=== Records shown ===
═══

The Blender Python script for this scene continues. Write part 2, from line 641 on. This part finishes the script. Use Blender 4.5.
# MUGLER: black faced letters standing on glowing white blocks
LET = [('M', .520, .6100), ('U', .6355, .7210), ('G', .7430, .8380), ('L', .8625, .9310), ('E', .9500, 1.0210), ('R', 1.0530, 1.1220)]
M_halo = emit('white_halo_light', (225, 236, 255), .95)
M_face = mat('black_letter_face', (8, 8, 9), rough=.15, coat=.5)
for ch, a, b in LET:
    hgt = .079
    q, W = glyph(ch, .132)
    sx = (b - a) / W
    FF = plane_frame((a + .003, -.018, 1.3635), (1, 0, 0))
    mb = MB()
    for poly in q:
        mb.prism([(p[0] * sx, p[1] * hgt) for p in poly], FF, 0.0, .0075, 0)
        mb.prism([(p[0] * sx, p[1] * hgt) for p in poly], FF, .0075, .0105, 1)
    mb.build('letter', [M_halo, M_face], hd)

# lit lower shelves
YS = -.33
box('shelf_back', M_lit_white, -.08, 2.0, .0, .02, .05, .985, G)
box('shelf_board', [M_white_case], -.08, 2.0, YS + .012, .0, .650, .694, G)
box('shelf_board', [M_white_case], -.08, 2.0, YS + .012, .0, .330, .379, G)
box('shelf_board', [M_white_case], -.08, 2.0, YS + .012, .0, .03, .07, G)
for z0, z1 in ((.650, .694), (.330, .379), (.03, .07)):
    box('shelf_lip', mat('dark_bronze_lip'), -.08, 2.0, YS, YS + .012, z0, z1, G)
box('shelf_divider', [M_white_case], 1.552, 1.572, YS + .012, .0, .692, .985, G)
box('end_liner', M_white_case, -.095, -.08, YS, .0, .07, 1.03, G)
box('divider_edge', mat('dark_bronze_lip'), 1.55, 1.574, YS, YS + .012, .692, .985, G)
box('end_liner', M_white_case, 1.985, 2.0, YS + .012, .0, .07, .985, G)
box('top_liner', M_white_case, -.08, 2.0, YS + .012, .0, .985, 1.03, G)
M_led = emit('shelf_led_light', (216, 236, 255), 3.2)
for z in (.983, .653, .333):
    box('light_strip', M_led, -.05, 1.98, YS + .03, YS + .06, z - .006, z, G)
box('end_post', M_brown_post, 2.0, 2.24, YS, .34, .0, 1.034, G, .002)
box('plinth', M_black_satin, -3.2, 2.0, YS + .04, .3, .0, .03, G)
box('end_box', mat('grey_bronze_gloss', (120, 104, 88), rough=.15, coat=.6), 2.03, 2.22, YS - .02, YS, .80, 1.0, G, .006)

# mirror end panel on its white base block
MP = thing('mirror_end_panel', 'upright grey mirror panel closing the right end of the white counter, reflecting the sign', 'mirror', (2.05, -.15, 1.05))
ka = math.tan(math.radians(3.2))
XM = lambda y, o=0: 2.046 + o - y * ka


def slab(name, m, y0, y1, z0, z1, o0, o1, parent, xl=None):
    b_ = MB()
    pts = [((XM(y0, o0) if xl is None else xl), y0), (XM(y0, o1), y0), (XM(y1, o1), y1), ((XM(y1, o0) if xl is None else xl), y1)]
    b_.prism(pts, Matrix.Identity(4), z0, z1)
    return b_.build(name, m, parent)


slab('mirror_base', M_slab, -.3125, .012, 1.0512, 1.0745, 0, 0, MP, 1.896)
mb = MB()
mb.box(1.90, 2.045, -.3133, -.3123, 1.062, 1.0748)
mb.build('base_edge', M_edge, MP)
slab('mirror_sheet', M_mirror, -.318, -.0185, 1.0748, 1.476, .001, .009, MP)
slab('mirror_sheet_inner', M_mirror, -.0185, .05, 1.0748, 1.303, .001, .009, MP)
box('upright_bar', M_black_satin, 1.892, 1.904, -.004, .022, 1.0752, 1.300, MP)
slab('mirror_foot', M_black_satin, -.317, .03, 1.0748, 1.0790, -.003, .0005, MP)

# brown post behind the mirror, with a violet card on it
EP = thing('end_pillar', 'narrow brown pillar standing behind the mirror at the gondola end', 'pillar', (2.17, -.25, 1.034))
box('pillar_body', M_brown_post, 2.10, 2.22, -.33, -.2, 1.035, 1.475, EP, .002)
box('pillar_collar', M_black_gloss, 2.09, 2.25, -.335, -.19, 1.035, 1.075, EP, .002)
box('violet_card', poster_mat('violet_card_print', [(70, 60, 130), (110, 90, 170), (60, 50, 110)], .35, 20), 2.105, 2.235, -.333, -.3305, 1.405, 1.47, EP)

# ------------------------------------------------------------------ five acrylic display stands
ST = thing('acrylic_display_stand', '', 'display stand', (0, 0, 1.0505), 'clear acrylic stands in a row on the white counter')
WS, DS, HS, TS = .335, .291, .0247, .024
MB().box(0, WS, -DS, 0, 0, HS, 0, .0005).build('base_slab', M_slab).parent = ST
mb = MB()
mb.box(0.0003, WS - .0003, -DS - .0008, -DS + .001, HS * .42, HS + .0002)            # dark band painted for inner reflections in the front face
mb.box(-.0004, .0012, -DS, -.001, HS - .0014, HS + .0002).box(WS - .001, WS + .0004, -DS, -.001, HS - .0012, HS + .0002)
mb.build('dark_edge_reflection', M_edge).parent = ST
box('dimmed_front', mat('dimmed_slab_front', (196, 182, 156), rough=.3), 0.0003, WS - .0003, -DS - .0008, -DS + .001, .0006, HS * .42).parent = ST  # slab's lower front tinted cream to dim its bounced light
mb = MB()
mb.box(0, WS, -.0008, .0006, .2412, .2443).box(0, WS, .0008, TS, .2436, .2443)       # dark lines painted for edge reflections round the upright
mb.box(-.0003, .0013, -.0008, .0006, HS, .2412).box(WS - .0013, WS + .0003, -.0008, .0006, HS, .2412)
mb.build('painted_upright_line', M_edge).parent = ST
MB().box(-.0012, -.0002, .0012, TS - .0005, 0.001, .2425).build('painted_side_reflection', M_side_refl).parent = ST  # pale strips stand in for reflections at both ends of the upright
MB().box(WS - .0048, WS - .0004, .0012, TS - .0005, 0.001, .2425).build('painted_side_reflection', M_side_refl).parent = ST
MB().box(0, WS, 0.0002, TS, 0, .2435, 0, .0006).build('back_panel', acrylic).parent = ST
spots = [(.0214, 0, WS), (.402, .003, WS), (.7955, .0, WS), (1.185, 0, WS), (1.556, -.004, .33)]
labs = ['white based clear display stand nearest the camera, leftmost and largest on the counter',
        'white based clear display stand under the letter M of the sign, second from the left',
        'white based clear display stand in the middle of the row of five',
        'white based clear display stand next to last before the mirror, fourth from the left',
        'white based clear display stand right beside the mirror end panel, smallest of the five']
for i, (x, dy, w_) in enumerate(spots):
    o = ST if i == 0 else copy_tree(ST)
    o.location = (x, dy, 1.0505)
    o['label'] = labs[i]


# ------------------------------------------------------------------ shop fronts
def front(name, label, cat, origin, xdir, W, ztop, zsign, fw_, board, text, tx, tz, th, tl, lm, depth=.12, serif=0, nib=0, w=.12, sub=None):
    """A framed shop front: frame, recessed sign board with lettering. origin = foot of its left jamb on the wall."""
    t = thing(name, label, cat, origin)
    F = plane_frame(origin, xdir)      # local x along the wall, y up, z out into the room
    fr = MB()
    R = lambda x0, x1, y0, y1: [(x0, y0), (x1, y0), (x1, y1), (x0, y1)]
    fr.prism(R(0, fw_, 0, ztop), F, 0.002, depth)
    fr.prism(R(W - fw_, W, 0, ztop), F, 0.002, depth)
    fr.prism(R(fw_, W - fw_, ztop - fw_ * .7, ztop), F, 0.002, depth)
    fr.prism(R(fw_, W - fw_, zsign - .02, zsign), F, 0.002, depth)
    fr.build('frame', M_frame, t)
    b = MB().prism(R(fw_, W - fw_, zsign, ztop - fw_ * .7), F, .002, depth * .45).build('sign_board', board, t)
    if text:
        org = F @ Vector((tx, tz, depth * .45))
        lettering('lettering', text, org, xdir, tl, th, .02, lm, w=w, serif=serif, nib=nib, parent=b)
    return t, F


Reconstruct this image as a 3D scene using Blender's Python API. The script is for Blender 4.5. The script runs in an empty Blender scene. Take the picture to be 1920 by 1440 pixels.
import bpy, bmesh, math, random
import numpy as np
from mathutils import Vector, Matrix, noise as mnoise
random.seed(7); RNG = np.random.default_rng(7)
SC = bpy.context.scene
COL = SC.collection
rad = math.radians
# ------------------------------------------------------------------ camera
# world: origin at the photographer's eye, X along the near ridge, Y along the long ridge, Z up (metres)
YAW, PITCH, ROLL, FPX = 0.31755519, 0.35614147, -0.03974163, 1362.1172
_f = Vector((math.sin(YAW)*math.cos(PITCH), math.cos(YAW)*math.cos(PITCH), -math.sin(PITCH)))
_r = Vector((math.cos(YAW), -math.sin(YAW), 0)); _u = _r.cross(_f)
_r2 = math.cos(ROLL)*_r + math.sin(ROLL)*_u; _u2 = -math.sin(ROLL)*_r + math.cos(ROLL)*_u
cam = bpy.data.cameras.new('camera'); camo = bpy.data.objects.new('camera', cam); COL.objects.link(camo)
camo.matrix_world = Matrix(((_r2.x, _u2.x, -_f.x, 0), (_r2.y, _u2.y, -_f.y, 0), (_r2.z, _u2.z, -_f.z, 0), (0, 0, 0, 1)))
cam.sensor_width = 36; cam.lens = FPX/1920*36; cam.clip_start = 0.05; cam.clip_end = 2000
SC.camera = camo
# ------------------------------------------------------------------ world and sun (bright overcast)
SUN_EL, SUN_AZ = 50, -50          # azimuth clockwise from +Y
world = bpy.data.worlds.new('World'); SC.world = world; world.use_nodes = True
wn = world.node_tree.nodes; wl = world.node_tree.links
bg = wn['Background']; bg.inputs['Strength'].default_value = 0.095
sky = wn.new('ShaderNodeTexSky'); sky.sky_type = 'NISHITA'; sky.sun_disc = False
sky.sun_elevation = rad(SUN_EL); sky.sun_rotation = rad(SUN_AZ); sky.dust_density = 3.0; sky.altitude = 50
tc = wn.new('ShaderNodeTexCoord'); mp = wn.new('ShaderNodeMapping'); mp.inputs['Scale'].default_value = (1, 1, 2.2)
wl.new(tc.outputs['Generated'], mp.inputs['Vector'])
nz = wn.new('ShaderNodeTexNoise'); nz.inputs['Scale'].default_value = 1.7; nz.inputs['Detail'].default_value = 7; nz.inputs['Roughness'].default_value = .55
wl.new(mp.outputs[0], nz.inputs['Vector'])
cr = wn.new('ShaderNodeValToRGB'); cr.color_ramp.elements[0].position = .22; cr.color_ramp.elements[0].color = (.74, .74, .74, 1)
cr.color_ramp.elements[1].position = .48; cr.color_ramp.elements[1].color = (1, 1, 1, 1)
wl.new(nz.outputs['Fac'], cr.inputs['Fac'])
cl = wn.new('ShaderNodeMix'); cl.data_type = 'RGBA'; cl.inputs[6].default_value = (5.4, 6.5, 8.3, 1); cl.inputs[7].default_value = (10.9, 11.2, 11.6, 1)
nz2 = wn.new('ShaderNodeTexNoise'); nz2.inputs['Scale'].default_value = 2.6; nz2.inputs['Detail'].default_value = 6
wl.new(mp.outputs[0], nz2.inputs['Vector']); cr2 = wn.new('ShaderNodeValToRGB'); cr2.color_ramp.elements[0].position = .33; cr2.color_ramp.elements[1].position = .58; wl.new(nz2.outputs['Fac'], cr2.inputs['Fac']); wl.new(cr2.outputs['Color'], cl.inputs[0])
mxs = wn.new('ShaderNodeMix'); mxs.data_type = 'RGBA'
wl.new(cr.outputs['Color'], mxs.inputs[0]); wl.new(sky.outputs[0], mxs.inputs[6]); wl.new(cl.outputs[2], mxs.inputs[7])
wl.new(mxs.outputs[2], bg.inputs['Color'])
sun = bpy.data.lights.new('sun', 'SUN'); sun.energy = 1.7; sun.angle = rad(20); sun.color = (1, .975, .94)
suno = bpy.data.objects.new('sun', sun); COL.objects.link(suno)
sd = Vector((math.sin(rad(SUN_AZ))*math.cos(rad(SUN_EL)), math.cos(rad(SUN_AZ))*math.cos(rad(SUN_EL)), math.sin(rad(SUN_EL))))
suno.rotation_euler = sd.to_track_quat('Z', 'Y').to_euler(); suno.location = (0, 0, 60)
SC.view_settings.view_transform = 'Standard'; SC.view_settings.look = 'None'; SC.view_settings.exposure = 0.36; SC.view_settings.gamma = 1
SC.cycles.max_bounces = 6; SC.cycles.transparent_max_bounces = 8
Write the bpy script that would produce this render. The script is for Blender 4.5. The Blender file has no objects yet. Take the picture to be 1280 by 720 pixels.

═══

=== Written request ===
Which lines hold the word "Blender"? Copy each of them from the records.

=== Complete response ===
The Blender Python script for this scene continues. Write part 2, from line 641 on. This part finishes the script. Use Blender 4.5.
Reconstruct this image as a 3D scene using Blender's Python API. The script is for Blender 4.5. The script runs in an empty Blender scene. Take the picture to be 1920 by 1440 pixels.
Write the bpy script that would produce this render. The script is for Blender 4.5. The Blender file has no objects yet. Take the picture to be 1280 by 720 pixels.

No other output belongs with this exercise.